Le récent débat sur la classification des fonds ESG[1], selon les normes SFDR[2], a révélé une controverse majeure. Le séminaire organisé par la Commission Européenne le 10 octobre 2023 a montré que bon nombre d’experts et d’acteurs du secteur pensent que cette communication SFDR pourrait encourager le greenwashing plutôt que de promouvoir une réelle transparence. Cette préoccupation semble partagée également par des figures emblématiques comme la présidente de l’Esma[3] et le Directeur des Marchés Financiers de la FISMA.
La mission de ces régulations est d’aider à financer la transition écologique en particulier en évitant tout greenwashing. Pourtant, certains mécanismes appliqués aujourd’hui dans la finance durable semblent contrecarrer ces ambitions. Pour éclairer ce sujet, je m’appuie sur des recherches, notamment celle des professeurs de l’Edhec, G. Parise et M. Rubin, qui ont démontré la pratique généralisée du “Green Window Dressing” (lire l’étude).
Certains gérants pourraient embellir artificiellement leur portefeuille juste avant chaque inventaire trimestriel « officiel », pour le rendre plus “vert”.
Ce serait déjà une réalité pour beaucoup de fonds ESG aux États-Unis. L’étude citée plus haut a révélé une manipulation à grande échelle entre 2016 et 2021 des inventaires de ces fonds pour qu’ils paraissent plus engagés. Le stratagème? Vendre des actions à faible score ESG juste avant la fin du trimestre et les racheter juste après. Les différences entre les positions avant et après l’inventaire publié sont flagrantes. De plus, ces fonds performent mieux que leurs homologues sincèrement engagés dans l’ESG car ils ont moins de contraintes! Enfin, ils collectent beaucoup plus de capitaux que leurs concurrents plus « éthiques ».
Il y a de quoi être préoccupé en Europe également, car les indicateurs de durabilité fonctionnent de la même manière qu’aux États-Unis. Prenons un exemple : un gérant qui anticipe une montée des cours du pétrole pourrait temporairement investir dans les énergies fossiles, pour ensuite revenir à un portefeuille plus vert juste avant l’évaluation. Le résultat? Un faible score d’émissions PAI malgré une stratégie d’investissement très carbonée.

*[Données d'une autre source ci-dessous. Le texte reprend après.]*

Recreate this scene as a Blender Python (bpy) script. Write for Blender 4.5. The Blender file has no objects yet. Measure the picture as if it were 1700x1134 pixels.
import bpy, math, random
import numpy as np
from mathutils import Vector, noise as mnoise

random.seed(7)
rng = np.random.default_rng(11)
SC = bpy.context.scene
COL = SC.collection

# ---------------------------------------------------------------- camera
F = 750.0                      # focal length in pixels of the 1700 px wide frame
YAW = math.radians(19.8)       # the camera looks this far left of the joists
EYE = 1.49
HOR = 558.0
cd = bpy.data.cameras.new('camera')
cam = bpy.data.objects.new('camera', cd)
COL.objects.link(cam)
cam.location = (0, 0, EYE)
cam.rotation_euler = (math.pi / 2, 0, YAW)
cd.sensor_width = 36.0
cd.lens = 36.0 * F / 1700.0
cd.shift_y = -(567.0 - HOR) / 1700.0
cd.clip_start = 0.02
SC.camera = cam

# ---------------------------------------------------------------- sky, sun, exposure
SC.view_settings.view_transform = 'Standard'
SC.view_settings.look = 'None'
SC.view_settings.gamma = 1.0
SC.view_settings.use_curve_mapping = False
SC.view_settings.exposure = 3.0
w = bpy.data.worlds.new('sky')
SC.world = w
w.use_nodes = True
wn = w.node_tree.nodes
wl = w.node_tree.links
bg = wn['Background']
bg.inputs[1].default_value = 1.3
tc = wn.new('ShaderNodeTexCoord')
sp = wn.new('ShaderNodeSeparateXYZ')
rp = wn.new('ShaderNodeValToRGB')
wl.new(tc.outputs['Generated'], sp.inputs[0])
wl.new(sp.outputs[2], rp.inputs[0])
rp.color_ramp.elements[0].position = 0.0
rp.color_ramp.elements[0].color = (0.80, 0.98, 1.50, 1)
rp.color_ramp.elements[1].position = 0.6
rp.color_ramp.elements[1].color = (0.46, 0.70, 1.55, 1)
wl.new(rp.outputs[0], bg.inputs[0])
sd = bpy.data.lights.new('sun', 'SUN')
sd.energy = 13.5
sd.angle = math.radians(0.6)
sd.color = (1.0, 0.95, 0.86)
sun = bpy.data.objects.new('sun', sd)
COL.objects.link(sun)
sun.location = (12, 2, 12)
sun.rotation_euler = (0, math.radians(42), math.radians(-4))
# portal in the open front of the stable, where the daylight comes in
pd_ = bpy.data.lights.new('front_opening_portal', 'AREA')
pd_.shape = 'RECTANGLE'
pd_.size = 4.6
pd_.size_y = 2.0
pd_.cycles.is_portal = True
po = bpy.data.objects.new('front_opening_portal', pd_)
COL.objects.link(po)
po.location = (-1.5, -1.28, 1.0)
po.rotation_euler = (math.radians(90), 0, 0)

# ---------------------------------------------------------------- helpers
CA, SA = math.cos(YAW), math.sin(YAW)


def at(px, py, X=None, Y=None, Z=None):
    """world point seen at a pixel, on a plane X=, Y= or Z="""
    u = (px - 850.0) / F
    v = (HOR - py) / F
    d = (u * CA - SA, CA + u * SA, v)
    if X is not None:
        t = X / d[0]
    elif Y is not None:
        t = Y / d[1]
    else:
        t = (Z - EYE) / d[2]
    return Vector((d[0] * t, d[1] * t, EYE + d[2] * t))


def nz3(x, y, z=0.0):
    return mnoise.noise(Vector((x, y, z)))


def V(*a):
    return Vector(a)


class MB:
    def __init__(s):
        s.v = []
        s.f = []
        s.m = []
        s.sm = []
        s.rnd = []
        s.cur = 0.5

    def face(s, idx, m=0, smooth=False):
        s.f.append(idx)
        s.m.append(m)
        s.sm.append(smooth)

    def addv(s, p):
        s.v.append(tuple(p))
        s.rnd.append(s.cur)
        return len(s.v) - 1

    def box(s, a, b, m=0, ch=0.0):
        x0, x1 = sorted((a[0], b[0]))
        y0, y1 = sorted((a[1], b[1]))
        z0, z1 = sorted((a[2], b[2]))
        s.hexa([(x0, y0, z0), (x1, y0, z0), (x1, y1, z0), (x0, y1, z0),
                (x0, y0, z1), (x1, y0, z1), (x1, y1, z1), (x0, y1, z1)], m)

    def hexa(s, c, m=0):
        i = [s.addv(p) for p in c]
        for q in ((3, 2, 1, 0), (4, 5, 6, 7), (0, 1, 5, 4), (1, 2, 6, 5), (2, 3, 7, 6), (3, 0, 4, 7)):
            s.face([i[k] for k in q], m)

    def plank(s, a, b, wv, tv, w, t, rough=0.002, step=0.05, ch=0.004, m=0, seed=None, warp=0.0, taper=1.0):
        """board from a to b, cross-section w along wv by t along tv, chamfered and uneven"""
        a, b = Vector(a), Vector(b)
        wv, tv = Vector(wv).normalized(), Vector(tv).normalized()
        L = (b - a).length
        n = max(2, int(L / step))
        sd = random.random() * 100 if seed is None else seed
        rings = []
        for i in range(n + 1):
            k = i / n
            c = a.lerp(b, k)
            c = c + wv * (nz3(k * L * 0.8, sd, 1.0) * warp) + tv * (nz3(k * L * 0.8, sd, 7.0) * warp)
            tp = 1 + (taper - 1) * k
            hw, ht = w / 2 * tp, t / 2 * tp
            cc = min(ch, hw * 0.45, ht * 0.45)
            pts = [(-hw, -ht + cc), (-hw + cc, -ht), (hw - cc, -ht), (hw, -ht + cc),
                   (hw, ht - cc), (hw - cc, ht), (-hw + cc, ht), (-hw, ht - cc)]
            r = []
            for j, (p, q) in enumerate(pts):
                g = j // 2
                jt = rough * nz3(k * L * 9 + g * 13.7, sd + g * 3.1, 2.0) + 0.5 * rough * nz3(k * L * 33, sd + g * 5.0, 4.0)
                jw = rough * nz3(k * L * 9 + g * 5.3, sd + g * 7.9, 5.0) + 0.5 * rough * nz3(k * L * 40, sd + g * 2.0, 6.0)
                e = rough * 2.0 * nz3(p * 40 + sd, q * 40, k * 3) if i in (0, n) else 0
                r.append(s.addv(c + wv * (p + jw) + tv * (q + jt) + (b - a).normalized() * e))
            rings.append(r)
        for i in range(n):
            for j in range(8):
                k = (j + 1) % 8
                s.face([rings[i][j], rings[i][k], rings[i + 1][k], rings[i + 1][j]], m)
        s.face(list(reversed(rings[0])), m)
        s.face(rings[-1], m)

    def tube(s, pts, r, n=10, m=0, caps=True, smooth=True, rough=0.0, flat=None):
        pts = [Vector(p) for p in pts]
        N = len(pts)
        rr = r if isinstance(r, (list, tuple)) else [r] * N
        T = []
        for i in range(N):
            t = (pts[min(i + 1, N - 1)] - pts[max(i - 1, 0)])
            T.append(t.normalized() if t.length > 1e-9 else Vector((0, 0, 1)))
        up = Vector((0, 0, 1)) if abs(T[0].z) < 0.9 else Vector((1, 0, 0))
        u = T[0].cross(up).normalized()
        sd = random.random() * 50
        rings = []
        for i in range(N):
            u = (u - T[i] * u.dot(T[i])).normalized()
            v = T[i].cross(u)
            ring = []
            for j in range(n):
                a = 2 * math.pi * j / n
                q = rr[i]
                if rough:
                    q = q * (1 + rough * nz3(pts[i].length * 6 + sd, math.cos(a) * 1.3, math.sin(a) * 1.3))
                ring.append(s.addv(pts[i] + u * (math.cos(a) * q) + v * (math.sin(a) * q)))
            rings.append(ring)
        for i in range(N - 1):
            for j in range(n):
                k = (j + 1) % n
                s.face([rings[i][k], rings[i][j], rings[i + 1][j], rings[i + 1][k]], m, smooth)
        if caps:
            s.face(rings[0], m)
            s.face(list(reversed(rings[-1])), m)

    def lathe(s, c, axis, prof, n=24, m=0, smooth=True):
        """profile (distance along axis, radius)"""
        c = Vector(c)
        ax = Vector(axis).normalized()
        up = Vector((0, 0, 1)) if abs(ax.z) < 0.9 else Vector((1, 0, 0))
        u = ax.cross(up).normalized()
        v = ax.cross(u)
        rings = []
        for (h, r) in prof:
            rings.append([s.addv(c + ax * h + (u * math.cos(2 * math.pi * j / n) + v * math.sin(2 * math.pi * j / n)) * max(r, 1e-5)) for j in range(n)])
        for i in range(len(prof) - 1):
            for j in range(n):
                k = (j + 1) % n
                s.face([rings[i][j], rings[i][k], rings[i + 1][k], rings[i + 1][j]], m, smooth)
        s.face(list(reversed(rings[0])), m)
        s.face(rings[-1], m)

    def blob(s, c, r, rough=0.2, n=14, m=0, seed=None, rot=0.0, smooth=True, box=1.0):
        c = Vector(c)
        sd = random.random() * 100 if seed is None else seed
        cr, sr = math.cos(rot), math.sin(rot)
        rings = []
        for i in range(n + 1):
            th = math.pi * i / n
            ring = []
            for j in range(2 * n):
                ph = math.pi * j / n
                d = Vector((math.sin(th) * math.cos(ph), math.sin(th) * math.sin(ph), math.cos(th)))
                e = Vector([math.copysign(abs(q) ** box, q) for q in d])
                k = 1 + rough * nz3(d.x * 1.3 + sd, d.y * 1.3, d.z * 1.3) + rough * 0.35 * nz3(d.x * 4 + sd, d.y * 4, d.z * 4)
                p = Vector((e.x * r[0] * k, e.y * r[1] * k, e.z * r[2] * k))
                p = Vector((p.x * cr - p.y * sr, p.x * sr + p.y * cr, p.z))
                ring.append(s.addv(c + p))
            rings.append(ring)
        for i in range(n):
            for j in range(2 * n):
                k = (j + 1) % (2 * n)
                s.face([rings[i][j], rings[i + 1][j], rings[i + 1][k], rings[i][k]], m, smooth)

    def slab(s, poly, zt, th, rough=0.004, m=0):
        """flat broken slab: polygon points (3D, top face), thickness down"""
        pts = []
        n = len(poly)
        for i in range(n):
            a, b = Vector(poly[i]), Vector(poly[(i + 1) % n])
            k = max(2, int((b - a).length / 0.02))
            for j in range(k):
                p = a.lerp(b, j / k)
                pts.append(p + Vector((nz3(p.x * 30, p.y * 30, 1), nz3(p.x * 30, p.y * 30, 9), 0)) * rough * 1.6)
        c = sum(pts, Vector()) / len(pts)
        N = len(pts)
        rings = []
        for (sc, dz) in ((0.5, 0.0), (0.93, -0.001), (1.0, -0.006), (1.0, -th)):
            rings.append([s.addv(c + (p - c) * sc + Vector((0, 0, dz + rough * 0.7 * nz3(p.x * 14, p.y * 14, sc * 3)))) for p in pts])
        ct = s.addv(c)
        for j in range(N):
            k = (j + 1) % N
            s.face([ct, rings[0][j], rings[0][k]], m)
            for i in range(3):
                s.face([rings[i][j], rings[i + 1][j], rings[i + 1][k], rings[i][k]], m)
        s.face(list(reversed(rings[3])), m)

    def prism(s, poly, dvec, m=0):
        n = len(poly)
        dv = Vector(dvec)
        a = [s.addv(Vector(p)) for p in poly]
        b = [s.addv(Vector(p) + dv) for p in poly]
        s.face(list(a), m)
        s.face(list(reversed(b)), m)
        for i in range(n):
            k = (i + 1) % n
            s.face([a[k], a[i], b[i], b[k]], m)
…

Et si je vous disais qu’il y a plus? Dans le système des PAI, étonnamment, l’empreinte carbone d’une action augmente avec la hausse de son cours (!) ce qui pénalise les titres ESG. J’en parlerai dans un autre article.
La finance durable mérite mieux que ces indicateurs inadaptés voire très contreproductifs. Il est temps de repenser les KPI de durabilité comme les PAI pour qu’ils reflètent réellement l’impact ESG des investissements.
Par exemple, l’empreinte carbone d’un fonds devrait être aussi fiable que sa Valeur Nette Liquidative (NAV) quotidienne. Des pistes existent, elles méritent d’être expérimentées au plus vite.